--- begin ---

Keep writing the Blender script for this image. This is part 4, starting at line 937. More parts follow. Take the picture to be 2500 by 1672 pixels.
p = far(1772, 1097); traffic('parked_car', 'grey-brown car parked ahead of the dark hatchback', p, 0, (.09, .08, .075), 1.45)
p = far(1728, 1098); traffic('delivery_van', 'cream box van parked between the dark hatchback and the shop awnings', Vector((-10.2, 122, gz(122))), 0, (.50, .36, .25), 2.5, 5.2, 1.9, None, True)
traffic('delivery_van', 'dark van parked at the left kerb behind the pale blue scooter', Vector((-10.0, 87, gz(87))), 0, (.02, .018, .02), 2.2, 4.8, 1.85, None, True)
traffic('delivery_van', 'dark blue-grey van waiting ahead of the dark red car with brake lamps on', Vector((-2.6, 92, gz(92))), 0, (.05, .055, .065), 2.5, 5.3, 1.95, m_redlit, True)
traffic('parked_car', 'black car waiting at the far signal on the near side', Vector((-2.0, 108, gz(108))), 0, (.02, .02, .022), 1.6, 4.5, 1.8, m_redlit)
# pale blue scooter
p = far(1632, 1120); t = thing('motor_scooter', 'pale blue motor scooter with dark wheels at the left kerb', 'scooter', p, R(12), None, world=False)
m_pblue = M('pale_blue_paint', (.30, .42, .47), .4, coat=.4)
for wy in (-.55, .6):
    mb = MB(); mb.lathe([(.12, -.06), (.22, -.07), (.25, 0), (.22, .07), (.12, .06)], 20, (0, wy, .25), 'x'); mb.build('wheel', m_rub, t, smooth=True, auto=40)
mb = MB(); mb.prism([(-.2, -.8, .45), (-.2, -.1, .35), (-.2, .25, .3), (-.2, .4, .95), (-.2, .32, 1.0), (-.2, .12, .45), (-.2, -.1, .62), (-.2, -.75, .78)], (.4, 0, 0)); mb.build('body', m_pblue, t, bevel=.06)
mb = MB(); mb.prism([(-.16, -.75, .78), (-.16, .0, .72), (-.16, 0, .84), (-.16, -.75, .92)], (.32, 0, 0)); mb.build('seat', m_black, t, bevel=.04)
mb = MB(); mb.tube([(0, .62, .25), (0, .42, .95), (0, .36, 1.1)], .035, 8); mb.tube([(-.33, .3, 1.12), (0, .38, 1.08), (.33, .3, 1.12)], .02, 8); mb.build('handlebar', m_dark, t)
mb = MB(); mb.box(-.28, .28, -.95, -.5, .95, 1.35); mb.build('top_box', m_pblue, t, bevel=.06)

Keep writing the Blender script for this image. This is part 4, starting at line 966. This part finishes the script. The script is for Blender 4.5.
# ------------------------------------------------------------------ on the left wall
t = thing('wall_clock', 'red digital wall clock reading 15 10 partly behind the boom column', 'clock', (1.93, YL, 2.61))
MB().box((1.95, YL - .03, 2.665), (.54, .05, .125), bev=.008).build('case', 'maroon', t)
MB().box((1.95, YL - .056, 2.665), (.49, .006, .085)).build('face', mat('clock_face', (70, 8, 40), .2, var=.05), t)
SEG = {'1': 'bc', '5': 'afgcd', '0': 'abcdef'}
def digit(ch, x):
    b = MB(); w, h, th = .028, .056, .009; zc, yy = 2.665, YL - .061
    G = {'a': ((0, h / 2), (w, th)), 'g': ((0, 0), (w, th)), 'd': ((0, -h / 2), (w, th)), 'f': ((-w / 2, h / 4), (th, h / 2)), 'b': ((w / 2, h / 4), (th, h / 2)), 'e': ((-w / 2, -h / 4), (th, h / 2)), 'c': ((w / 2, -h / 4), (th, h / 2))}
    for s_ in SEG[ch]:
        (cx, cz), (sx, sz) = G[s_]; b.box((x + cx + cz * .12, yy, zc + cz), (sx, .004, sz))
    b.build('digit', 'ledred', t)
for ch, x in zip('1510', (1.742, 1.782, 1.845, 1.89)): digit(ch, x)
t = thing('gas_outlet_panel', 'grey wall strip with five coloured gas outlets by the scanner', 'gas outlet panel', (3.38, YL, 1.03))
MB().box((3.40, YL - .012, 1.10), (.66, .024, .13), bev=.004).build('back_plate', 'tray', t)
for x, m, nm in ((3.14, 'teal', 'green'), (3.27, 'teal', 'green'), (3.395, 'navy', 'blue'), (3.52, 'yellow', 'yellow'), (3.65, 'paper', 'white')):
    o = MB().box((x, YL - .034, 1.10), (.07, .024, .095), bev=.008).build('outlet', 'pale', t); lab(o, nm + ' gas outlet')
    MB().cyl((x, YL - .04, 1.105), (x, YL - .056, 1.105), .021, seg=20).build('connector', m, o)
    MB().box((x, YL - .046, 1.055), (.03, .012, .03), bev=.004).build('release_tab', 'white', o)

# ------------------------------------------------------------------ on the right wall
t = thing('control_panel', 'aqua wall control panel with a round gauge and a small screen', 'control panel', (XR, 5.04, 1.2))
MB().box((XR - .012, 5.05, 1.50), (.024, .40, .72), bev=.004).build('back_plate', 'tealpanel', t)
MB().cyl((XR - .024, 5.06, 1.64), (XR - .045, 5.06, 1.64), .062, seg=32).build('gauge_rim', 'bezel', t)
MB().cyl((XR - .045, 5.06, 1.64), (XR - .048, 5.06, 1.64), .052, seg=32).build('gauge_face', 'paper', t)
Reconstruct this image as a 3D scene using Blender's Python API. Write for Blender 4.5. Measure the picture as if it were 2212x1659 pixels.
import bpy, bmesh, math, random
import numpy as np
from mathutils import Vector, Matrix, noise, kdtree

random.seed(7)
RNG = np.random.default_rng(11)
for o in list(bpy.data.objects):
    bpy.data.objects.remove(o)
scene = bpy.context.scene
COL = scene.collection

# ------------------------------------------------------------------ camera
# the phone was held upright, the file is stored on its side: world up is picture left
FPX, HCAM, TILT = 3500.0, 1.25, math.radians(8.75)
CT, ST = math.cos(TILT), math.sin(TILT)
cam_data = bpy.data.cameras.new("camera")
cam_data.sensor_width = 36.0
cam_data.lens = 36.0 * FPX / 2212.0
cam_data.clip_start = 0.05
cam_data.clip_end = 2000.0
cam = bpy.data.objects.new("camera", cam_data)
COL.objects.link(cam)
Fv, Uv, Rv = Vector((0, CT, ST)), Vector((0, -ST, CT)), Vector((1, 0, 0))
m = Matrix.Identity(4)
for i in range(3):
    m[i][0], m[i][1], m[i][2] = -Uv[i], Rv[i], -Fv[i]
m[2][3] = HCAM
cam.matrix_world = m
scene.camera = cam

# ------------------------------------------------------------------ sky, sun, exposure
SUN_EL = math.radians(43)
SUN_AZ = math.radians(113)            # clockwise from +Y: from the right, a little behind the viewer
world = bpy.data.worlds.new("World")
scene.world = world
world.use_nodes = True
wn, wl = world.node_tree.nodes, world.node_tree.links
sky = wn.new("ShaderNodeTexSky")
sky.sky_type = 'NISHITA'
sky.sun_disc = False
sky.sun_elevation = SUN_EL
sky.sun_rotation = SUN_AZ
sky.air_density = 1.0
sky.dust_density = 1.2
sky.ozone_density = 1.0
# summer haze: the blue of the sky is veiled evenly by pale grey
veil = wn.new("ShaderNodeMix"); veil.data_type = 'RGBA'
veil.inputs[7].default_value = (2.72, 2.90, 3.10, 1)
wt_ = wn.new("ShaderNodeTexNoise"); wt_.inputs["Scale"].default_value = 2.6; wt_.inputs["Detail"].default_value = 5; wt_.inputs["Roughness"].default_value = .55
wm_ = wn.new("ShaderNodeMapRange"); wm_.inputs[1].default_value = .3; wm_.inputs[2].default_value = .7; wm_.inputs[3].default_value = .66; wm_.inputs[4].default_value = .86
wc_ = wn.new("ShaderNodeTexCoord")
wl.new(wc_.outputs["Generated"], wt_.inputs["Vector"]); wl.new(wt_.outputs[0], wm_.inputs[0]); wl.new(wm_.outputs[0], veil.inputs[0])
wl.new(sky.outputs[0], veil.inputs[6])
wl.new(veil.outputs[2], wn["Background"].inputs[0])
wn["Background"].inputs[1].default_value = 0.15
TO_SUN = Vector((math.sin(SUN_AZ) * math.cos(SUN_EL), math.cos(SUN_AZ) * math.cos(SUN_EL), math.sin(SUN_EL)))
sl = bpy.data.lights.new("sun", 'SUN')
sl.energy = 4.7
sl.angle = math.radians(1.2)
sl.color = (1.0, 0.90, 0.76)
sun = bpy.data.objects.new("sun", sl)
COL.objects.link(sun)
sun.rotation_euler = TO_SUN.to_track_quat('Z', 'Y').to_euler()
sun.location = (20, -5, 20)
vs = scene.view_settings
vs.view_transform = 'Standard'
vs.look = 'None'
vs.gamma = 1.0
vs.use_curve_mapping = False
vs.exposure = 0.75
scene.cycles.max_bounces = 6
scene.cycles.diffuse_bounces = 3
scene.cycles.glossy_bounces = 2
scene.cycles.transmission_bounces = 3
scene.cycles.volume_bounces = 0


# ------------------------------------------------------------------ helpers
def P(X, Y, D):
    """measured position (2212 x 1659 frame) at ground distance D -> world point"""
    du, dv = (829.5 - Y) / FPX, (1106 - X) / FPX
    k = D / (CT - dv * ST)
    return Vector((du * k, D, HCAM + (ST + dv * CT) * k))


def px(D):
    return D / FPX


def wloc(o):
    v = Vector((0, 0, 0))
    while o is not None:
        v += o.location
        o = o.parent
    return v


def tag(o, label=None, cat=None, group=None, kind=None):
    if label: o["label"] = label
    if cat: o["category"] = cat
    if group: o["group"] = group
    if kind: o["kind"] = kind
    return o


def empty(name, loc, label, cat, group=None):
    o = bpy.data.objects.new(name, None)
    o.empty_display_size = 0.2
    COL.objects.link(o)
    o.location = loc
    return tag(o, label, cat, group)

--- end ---

→ **Direction**: Copy out every line of the listing that includes the string "writing".

→ **Exercise answer**:
Keep writing the Blender script for this image. This is part 4, starting at line 937. More parts follow. Take the picture to be 2500 by 1672 pixels.
Keep writing the Blender script for this image. This is part 4, starting at line 966. This part finishes the script. The script is for Blender 4.5.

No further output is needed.